● **LISTED RECORDS**
● ● ● ● ●

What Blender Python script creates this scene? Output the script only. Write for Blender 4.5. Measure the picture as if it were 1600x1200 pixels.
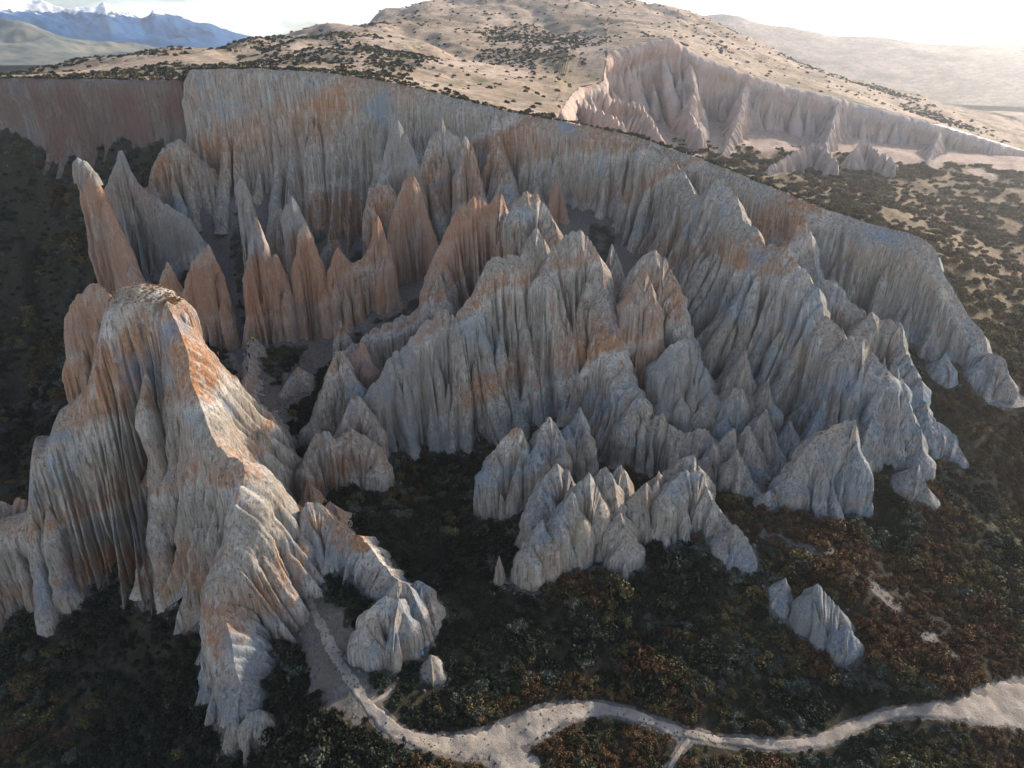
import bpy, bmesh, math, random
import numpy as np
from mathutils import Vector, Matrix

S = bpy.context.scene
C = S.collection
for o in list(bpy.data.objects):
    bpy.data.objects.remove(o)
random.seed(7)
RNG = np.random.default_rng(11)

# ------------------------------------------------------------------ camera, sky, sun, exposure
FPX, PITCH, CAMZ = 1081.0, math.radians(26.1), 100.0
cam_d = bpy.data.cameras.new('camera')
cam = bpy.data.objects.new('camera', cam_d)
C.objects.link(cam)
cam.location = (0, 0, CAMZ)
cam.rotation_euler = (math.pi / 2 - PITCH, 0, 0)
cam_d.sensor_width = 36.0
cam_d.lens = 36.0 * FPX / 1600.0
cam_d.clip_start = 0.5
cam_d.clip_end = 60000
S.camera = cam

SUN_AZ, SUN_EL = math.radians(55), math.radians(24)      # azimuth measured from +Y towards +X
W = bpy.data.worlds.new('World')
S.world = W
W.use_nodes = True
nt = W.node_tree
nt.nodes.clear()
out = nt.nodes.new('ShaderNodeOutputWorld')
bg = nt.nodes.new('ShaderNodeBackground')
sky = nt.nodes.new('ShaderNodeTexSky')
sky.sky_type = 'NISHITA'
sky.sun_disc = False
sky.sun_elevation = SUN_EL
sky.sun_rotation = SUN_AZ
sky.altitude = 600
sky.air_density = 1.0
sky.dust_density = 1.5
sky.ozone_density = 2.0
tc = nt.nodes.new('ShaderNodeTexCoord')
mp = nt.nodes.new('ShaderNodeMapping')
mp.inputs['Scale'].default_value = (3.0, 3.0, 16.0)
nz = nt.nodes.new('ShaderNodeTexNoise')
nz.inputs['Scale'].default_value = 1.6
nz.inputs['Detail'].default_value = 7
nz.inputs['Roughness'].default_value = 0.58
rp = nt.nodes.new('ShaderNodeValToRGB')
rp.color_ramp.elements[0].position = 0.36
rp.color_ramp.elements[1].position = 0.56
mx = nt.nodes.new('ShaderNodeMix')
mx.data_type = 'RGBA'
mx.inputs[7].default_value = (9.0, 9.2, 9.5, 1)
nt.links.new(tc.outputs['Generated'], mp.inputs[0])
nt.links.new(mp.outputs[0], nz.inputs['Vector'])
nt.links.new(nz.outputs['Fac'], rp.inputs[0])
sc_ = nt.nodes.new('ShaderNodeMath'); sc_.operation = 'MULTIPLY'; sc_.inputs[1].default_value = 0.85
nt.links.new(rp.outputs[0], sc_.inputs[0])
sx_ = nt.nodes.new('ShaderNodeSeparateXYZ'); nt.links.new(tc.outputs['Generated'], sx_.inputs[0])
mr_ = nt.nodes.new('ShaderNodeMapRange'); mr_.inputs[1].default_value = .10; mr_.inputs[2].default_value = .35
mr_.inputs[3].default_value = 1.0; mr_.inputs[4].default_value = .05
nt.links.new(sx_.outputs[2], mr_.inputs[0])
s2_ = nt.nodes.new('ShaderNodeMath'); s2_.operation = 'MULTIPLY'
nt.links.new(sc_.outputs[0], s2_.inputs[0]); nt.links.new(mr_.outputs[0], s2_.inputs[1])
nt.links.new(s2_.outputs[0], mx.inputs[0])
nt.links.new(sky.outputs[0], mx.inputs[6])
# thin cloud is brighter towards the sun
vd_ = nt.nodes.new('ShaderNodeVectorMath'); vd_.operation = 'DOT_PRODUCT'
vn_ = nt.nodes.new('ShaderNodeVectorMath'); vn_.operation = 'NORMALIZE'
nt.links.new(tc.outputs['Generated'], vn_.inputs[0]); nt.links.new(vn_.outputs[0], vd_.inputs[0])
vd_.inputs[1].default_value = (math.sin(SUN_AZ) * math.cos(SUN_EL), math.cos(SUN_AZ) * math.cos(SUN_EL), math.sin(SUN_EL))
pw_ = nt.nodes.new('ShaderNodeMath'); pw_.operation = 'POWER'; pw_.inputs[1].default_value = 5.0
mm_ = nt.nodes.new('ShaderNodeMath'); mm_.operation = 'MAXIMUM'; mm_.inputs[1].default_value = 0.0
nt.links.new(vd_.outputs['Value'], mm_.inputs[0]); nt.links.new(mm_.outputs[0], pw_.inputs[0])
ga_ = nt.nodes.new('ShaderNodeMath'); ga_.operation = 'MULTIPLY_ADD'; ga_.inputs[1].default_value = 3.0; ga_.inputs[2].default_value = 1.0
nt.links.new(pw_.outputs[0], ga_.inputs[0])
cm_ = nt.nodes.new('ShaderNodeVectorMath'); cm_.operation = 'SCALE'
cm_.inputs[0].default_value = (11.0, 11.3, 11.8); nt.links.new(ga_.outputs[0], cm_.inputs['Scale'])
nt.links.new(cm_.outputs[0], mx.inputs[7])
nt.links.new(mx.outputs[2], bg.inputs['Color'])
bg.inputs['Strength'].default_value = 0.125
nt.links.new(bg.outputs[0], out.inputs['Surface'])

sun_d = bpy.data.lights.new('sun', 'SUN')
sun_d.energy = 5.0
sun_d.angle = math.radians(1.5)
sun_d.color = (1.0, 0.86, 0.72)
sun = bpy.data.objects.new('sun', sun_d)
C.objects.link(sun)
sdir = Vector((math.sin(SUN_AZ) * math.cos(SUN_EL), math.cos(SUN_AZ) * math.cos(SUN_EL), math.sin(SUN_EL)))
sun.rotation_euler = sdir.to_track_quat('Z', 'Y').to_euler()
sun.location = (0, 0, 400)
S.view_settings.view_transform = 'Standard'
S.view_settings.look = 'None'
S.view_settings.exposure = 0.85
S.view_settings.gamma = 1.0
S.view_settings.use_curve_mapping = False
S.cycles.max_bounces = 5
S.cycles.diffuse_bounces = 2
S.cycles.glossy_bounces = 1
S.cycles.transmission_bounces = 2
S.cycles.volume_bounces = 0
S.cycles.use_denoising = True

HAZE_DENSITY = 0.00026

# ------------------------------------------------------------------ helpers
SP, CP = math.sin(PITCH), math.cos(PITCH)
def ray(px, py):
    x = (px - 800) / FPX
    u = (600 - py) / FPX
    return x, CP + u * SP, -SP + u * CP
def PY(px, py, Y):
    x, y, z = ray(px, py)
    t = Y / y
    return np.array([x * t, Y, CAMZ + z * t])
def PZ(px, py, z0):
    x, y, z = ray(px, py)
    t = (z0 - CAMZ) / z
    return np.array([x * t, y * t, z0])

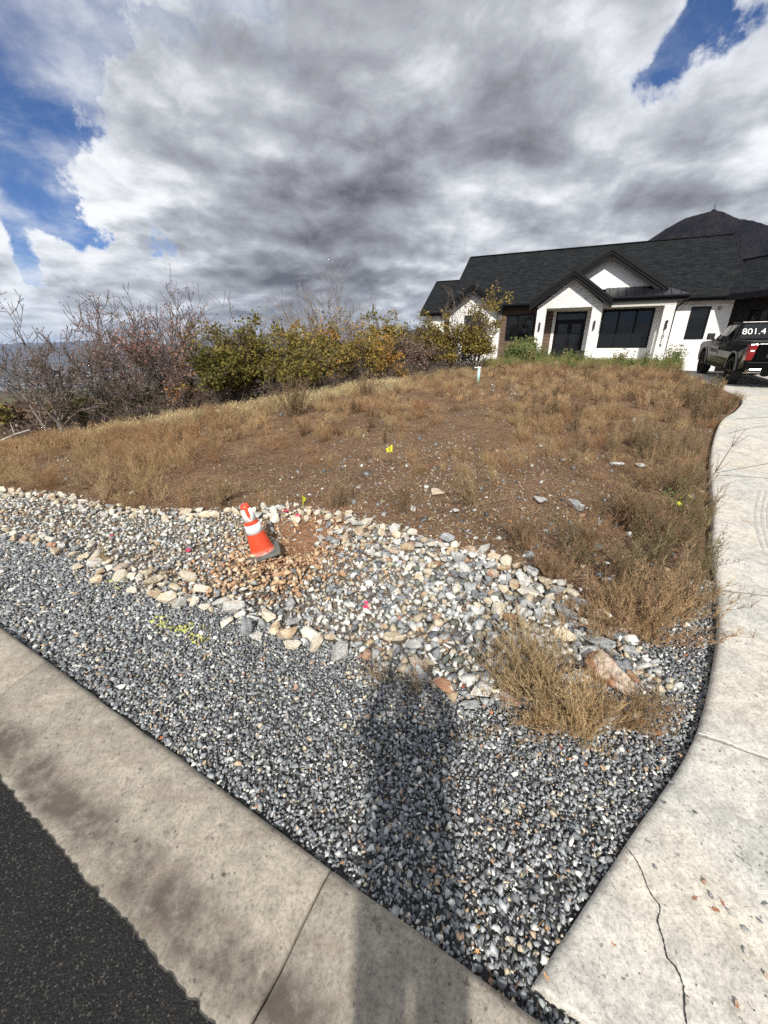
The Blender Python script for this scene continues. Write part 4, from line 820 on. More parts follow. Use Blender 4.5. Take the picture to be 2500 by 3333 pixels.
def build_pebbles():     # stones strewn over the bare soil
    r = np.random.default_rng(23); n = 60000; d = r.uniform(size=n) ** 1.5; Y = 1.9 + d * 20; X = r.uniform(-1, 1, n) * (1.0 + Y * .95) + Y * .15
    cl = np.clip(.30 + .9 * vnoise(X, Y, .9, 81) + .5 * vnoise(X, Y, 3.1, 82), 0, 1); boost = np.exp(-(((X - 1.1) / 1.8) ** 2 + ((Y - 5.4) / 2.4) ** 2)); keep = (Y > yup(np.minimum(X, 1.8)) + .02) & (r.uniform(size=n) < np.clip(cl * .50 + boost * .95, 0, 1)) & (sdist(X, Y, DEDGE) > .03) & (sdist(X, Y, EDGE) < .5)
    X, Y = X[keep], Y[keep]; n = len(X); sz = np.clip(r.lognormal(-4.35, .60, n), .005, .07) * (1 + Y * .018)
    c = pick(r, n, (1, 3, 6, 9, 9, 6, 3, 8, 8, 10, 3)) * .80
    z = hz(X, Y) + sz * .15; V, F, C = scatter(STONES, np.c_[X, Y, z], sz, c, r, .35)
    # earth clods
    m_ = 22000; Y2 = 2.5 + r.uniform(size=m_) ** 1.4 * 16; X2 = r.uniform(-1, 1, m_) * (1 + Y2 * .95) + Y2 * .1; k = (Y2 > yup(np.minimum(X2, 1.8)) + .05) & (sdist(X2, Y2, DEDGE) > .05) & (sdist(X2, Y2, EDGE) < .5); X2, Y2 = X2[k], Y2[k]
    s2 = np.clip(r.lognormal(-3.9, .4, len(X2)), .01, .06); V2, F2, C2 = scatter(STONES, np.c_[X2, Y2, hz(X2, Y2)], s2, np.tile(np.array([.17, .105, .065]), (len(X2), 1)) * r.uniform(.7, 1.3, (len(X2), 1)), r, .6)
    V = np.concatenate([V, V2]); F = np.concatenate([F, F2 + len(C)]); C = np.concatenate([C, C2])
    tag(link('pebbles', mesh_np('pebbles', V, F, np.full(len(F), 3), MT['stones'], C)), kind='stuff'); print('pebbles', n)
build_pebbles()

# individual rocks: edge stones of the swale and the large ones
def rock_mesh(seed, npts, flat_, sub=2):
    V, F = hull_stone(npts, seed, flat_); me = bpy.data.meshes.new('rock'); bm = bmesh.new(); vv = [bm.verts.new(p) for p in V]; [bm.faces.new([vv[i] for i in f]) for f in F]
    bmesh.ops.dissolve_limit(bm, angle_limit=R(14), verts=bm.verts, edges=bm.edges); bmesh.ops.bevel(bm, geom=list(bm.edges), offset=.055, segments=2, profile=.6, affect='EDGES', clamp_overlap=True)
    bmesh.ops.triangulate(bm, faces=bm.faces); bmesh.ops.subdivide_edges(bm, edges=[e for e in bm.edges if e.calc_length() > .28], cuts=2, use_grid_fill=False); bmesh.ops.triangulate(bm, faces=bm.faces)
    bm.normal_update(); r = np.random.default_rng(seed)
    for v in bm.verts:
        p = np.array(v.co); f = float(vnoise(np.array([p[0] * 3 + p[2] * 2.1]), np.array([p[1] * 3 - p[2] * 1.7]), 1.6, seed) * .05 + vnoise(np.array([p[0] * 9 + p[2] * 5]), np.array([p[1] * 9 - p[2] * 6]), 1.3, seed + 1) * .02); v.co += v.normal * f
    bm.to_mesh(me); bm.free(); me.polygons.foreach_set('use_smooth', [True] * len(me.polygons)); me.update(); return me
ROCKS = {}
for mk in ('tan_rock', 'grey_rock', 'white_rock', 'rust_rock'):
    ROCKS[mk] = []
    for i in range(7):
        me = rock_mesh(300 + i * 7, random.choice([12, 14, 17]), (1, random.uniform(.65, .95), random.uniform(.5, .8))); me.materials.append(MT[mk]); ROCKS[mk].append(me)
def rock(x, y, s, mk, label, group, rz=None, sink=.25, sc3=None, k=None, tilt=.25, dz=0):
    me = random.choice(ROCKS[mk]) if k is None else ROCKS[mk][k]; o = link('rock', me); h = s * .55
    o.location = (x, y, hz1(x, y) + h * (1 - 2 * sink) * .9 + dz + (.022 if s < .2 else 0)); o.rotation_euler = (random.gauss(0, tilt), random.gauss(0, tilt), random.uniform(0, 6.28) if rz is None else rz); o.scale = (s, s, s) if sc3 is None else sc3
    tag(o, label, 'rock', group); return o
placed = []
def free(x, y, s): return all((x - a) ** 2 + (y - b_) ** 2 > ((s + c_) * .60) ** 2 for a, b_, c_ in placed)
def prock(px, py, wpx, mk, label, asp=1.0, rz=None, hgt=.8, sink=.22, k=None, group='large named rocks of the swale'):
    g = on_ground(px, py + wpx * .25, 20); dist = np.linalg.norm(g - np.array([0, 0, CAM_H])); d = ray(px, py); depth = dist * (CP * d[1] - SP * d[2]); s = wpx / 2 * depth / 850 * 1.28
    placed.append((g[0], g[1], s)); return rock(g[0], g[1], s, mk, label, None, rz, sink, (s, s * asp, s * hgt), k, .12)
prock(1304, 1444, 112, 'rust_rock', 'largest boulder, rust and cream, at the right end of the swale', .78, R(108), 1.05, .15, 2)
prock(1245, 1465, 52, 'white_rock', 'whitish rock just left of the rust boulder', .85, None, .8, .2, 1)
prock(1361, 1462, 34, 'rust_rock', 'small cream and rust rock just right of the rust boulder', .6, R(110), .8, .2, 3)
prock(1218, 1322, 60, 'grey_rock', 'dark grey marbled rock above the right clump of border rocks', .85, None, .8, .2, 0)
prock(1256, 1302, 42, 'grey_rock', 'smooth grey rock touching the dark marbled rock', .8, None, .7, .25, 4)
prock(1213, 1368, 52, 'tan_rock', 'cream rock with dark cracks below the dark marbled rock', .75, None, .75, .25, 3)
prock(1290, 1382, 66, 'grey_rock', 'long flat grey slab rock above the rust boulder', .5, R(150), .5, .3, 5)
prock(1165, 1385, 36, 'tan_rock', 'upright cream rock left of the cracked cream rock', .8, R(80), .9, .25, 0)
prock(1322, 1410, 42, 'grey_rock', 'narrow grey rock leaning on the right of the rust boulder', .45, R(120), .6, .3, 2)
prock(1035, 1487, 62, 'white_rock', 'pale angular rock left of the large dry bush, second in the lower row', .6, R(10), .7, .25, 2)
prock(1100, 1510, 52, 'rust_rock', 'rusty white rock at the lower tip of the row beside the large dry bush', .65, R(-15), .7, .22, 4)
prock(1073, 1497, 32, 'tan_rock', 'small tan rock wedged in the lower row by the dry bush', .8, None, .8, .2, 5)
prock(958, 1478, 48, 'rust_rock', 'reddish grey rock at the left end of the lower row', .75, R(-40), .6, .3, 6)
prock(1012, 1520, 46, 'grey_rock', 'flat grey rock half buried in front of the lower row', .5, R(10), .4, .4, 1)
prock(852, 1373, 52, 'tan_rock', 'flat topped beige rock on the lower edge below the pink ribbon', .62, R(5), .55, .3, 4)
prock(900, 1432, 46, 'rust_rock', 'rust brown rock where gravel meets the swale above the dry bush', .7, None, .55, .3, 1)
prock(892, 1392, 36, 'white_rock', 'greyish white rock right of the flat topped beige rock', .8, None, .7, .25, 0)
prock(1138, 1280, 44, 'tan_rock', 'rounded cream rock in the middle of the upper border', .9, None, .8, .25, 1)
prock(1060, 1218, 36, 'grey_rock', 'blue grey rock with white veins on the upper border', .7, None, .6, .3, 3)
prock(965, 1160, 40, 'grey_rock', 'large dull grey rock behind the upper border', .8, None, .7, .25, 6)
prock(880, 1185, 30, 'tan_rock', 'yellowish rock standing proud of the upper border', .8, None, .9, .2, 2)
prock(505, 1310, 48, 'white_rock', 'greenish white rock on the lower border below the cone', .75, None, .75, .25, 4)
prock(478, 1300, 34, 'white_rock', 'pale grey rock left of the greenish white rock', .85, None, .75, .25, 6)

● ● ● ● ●

● **WHAT TO DO**
Pictures excluded, repeat exactly the lines from the top of the material through the line with "S.camera = cam", including both of those lines.

● **TASK OUTPUT**
What Blender Python script creates this scene? Output the script only. Write for Blender 4.5. Measure the picture as if it were 1600x1200 pixels.
import bpy, bmesh, math, random
import numpy as np
from mathutils import Vector, Matrix

S = bpy.context.scene
C = S.collection
for o in list(bpy.data.objects):
    bpy.data.objects.remove(o)
random.seed(7)
RNG = np.random.default_rng(11)

# ------------------------------------------------------------------ camera, sky, sun, exposure
FPX, PITCH, CAMZ = 1081.0, math.radians(26.1), 100.0
cam_d = bpy.data.cameras.new('camera')
cam = bpy.data.objects.new('camera', cam_d)
C.objects.link(cam)
cam.location = (0, 0, CAMZ)
cam.rotation_euler = (math.pi / 2 - PITCH, 0, 0)
cam_d.sensor_width = 36.0
cam_d.lens = 36.0 * FPX / 1600.0
cam_d.clip_start = 0.5
cam_d.clip_end = 60000
S.camera = cam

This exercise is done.